The children and their family members wanted nothing more than to get home, so they left around midday on motorbikes arranged by the local government.

Van and I wanted to go out with them to visit each of their homes, but with the threat of a tropical storm looming we could only go as far as the first village, which was about 45 minutes by motorbike. This is the 'richest' of the villages, and it was really disappointing that we couldn't get out further and see more families.

Along the way, I shot some film from my camera to get a sense of the countryside we were in.

And once we reached the village, I was able to capture some images of the homes that the kids lived in. The film below shows a typical house in this village.

Not one of the houses that we entered had electricity or running water. The floors were bare dirt, and the finger-wide gaps in the walls made me shiver with the thought of the coming winter.

I can see why the trafficker chose to come up here to get these children. She assumed that nobody would notice, or care. She believed that even if someone did notice, and did care, that they wouldn't possibly put in the effort required to find the kids way down the other end of the country and bring them home.

It turns out she was wrong on all counts. Quite a few of us noticed, and cared. And we were more than willing to travel the length of the country several times over in order to find, protect, and bring them home.

In coming weeks my challenge is to work out what to do next.

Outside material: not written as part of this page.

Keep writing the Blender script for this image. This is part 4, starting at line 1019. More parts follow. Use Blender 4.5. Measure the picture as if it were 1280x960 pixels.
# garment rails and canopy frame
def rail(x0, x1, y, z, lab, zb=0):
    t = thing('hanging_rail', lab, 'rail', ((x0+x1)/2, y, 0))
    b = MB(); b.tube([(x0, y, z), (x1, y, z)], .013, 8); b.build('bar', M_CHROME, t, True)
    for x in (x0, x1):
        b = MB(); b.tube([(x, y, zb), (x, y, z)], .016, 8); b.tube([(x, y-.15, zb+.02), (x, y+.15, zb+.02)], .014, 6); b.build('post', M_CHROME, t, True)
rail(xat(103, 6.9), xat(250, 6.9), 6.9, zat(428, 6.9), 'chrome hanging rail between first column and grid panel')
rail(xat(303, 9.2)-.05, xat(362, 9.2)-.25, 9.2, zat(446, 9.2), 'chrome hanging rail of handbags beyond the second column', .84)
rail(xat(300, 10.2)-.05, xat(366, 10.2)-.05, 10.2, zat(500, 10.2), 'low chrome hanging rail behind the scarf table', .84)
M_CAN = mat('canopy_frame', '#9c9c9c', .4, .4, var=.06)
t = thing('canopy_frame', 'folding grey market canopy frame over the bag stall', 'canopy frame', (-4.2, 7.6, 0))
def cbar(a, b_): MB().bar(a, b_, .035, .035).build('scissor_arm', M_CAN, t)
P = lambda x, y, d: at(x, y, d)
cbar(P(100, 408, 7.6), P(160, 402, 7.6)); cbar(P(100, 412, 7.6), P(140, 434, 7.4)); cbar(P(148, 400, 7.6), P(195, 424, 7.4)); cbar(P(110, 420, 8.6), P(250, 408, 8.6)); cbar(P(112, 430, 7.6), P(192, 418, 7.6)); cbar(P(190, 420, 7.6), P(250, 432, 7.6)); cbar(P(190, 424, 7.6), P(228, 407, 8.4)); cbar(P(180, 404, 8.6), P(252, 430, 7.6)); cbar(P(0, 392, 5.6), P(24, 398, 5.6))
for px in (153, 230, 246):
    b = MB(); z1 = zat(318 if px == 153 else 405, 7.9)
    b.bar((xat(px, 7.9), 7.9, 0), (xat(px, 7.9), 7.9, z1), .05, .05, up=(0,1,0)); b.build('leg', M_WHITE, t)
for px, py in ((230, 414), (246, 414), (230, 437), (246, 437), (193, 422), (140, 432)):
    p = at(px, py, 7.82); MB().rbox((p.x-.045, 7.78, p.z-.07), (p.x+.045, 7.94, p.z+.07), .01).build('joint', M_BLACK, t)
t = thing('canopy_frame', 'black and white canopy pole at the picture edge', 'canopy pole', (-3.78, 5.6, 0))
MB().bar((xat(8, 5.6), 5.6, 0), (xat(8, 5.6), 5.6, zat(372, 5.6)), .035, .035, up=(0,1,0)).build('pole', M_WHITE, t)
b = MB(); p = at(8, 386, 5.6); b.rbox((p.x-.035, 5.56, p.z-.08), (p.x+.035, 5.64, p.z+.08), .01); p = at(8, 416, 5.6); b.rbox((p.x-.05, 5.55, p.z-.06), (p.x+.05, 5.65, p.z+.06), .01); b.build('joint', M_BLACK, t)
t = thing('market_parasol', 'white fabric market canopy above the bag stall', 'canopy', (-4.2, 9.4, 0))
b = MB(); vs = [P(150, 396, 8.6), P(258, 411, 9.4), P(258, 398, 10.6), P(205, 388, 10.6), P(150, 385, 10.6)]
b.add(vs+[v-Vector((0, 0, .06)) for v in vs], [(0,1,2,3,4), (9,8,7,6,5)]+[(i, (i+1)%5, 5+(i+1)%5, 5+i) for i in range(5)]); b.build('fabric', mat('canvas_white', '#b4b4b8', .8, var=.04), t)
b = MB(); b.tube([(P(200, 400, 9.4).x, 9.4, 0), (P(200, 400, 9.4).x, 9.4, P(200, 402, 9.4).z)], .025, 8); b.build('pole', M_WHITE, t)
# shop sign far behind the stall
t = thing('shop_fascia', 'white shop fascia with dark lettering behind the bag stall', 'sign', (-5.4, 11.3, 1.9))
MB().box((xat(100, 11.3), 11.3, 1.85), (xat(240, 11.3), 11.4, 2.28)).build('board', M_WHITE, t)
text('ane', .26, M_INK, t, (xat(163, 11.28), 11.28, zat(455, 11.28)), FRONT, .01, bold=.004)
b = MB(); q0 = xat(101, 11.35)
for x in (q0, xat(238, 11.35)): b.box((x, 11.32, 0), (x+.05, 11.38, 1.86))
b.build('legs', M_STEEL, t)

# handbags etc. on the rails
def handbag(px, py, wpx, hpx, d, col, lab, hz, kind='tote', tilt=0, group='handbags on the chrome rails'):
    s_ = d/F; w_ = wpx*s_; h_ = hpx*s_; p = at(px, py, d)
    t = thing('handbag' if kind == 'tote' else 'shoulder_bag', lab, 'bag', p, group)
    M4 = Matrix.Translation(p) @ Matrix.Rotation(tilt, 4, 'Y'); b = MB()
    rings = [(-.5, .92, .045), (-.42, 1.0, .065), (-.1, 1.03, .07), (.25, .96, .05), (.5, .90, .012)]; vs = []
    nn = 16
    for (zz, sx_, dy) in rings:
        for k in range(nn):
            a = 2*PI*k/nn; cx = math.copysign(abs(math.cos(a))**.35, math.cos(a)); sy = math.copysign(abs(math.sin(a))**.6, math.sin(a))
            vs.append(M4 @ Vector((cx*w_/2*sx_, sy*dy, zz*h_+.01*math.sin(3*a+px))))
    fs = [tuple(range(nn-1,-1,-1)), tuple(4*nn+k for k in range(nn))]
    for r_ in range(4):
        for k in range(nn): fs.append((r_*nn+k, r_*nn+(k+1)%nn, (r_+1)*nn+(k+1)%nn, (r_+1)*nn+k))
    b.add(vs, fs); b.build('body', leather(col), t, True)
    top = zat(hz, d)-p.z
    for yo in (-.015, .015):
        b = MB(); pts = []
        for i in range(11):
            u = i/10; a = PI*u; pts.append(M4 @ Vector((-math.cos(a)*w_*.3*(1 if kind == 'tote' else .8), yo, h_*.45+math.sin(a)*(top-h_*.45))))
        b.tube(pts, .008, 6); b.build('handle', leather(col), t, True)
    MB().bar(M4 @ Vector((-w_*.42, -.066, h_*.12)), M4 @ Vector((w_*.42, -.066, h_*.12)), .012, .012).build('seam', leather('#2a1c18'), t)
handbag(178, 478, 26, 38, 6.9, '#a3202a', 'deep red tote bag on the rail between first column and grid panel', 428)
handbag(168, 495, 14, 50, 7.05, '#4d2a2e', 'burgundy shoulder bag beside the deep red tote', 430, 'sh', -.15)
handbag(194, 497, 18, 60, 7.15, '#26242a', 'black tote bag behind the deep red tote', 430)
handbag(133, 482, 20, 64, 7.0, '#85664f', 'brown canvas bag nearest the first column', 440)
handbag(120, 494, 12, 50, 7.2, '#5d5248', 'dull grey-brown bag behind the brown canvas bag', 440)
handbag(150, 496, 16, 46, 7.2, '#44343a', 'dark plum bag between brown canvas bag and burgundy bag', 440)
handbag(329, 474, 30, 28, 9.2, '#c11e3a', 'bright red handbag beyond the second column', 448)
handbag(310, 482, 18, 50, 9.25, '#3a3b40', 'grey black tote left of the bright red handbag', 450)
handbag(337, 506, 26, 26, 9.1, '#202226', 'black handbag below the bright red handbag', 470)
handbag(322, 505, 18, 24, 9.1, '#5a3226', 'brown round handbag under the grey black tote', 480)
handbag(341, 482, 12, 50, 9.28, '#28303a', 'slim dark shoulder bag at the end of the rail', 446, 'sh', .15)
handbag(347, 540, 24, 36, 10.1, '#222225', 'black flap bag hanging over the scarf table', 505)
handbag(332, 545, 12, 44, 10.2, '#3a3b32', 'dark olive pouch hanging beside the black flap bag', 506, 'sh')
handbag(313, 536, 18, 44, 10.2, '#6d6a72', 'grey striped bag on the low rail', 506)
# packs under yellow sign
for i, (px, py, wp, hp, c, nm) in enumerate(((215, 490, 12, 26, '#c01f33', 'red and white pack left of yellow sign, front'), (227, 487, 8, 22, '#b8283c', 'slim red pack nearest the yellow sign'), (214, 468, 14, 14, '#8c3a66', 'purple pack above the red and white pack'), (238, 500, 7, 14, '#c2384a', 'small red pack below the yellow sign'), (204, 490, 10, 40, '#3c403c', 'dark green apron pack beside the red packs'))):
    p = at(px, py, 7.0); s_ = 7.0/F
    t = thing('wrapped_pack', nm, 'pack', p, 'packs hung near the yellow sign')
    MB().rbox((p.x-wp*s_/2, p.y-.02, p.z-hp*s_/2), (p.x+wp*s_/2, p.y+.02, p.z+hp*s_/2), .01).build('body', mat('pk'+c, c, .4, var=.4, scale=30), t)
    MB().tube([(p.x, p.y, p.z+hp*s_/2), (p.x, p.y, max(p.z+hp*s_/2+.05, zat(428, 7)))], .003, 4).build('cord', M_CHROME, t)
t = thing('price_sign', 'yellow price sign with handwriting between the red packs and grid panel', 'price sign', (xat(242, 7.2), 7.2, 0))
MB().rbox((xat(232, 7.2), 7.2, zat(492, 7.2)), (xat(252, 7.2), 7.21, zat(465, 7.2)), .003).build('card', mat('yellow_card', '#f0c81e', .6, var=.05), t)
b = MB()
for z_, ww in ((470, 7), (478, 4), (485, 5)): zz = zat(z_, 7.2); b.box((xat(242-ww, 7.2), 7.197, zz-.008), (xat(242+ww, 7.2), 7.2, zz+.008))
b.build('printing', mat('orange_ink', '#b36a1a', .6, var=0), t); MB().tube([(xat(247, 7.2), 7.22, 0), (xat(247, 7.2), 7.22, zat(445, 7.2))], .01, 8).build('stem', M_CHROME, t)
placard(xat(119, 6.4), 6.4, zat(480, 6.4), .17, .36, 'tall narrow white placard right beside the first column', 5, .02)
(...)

The kids left their villages because someone came along offering them the promise of a better life. But it was a lie, a cheap trick with nothing more in mind than exploitation.

They've been working up to 18 hours a day, every day, for many months; they're exhausted, they have been through hunger and beatings and verbal abuse. Now we've taken them home to their families.

But will life be better now? Somehow, it has to be. We have to find a way, or else we'll have lied to the children, too.